Normally people are well intentioned, but sometimes you stumble upon repos with very strange licenses (for example, a javascript repo that has operating system restrictions https://github.com/stephen-hardy/xlsx.js/issues/8 ).

It's usually not of a concern for most people working on small projects (after all, another party has to notice and then decide to take action), but if you are trying to enter an industry with a highly litigious incumbent then you should make sure your ducks are in a row first.

That all makes perfect sense. I think I misread your original comment somewhat - I read it as "licenses are the #1 thing I consider when evaluating projects", rather than "of the projects I decide not to use after evaluating, licenses are the #1 reason for that decision", which isn't the same thing at all.
When my company was getting aquired we sent them the license details of some 50 projects as part of the DD, the lawyers emailed back and said to only include licenses to things we that were either not open source or that were substantial to the tech stack.
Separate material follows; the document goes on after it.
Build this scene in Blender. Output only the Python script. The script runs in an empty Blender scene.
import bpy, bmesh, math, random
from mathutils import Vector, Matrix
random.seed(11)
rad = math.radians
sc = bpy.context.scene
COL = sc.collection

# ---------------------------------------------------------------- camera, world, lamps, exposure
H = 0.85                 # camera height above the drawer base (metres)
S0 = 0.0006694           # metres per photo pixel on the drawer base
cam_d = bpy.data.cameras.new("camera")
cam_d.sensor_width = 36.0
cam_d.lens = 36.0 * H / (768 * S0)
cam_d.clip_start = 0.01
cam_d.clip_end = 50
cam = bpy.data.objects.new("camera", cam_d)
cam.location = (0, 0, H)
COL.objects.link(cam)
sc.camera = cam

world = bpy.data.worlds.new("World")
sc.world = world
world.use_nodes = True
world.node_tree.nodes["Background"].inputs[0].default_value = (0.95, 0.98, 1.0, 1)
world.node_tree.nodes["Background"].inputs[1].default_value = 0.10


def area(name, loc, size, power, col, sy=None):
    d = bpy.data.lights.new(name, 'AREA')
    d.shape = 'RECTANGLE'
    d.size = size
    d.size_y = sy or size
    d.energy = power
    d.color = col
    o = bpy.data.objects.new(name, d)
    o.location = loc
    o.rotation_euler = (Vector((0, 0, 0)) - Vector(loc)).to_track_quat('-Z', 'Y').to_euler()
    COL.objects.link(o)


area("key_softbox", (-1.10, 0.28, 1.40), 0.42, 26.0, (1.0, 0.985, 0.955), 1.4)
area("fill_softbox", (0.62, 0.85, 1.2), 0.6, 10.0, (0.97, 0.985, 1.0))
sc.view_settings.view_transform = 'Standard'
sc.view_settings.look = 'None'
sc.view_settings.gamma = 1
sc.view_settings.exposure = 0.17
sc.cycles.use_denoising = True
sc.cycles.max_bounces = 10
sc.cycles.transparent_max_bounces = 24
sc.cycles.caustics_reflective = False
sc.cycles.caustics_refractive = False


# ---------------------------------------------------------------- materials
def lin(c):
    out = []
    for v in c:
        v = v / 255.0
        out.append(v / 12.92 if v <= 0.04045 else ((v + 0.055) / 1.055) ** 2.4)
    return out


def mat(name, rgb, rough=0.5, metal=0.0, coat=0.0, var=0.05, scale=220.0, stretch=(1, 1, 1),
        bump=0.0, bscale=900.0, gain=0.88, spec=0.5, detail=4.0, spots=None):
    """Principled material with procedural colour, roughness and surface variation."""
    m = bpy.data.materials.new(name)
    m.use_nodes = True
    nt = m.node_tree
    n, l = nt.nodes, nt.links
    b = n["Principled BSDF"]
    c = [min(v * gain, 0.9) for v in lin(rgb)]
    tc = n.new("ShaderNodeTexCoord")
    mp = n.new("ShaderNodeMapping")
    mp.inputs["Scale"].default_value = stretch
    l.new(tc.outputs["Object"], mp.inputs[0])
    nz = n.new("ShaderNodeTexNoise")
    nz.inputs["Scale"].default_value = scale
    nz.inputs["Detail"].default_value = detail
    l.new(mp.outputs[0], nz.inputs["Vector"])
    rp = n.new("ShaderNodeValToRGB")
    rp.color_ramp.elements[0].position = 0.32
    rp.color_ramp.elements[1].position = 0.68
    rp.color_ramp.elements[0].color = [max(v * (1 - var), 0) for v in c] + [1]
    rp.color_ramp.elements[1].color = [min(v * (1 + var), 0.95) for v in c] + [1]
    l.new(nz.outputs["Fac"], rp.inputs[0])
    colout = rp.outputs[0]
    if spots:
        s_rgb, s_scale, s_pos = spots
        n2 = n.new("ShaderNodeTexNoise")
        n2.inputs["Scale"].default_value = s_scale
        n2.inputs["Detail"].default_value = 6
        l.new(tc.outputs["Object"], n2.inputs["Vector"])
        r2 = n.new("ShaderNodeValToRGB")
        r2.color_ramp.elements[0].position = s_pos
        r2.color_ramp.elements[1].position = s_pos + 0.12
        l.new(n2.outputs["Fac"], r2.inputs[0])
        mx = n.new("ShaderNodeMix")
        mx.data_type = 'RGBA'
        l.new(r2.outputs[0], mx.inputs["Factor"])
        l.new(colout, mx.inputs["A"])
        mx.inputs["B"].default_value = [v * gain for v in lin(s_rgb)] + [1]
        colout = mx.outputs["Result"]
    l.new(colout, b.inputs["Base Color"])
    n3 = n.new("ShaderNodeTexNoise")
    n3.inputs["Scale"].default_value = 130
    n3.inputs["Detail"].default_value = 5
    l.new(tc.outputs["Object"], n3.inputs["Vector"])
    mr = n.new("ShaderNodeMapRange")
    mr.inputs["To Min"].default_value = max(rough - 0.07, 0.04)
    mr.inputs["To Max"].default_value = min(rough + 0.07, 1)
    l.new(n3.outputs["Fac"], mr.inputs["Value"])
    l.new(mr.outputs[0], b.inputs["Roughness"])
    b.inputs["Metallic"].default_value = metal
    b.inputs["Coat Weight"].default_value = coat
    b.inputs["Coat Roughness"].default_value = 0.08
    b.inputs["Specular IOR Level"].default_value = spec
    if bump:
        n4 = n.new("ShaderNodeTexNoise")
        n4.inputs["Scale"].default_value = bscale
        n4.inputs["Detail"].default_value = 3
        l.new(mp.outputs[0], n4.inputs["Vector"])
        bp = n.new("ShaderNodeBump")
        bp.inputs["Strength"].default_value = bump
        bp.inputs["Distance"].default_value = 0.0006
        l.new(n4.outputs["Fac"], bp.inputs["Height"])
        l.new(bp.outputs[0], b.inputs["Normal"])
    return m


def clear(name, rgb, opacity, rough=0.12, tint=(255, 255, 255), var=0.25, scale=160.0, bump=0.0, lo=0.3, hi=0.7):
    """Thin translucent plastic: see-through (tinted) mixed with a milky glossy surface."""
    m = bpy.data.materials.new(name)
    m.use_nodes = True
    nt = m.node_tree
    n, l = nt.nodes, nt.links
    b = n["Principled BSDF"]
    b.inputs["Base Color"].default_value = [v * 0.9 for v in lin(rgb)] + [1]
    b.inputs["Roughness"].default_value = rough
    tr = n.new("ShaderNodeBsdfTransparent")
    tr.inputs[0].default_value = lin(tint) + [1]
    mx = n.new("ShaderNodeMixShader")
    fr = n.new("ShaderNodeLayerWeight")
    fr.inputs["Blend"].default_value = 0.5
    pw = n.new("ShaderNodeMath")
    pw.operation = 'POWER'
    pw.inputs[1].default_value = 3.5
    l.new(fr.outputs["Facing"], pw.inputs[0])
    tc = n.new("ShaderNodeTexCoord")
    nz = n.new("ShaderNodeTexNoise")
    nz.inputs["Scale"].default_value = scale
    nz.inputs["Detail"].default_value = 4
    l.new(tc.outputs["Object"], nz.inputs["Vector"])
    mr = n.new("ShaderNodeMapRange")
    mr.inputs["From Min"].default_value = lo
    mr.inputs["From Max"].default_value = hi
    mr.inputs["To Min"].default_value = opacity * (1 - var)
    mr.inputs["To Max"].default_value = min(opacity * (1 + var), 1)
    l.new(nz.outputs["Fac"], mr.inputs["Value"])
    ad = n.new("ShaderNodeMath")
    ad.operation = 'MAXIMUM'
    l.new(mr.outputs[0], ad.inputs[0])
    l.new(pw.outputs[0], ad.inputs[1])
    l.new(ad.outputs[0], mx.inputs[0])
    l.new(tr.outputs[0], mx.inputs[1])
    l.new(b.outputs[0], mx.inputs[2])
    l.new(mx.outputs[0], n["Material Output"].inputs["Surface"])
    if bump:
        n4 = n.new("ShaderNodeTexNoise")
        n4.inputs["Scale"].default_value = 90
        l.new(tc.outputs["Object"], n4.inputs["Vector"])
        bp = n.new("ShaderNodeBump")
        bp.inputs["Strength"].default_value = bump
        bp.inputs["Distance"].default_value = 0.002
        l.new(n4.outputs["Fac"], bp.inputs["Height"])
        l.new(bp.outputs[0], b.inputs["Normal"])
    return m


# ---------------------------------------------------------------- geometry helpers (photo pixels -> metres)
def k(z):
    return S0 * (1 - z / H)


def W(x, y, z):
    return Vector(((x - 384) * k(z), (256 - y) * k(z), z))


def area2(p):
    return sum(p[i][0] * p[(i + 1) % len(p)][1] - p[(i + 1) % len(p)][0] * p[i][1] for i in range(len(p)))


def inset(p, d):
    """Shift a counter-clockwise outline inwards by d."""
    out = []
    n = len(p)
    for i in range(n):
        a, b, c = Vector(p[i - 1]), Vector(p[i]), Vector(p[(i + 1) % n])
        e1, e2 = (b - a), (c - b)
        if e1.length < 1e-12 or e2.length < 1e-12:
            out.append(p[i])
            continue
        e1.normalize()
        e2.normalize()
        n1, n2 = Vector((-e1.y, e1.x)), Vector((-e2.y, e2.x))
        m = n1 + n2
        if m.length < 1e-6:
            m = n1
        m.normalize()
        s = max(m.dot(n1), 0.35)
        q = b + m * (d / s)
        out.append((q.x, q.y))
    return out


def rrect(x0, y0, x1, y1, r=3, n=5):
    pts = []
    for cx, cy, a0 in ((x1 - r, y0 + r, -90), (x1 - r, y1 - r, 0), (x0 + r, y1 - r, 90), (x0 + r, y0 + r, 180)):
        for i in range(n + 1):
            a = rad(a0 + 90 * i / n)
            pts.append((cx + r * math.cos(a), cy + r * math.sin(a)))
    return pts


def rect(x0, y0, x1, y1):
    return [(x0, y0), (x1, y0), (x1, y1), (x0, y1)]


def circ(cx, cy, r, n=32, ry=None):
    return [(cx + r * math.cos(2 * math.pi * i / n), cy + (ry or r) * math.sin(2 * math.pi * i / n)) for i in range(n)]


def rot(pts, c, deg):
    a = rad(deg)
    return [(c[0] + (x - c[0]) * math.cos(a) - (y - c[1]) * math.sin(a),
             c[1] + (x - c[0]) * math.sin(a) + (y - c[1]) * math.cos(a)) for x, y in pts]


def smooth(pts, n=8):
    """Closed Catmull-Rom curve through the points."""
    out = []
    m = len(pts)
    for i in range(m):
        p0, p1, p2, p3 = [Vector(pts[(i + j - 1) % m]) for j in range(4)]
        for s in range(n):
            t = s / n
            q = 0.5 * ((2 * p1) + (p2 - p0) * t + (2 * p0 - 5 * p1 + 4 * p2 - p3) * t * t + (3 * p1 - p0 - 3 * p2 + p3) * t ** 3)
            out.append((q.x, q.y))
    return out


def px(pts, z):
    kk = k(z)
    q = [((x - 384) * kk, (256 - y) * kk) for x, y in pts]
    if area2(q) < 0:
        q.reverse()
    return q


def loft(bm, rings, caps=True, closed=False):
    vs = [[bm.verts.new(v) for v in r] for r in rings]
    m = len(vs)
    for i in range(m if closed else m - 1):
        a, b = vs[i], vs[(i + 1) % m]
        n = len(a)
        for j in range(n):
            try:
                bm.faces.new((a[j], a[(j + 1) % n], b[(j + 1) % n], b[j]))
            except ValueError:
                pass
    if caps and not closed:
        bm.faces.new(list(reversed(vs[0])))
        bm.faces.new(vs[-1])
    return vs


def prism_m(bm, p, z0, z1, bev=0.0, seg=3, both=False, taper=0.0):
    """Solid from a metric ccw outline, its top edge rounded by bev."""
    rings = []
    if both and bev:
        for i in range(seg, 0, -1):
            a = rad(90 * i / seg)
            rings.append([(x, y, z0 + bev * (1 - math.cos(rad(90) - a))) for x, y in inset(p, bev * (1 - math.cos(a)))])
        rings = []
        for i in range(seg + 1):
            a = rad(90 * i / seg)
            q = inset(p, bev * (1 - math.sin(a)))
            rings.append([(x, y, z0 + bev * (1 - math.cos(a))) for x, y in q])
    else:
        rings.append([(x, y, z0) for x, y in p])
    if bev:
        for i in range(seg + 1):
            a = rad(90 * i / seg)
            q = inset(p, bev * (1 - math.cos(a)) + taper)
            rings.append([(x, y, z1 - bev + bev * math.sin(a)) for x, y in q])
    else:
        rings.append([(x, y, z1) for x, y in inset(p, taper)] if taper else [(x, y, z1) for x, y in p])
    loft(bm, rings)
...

SciPy, NumPy, Python, and GNU/Linux was all that was sent.
> I'm curious - have you been burned by issues with licenses in the past?

If you count "not being allowed to use $LIBRARY because your company's lawyers won't let you use improperly code", then this is incredibly common.

The alternative scenario - using code released under an ambiguous license and then later getting sued for it - is much less common with large companies simply because good legal teams won't let that happen (see the above scenario).

I'm sure there have been examples of it, though - I know I've heard of those stories myself, even; I just can't think of them at the moment.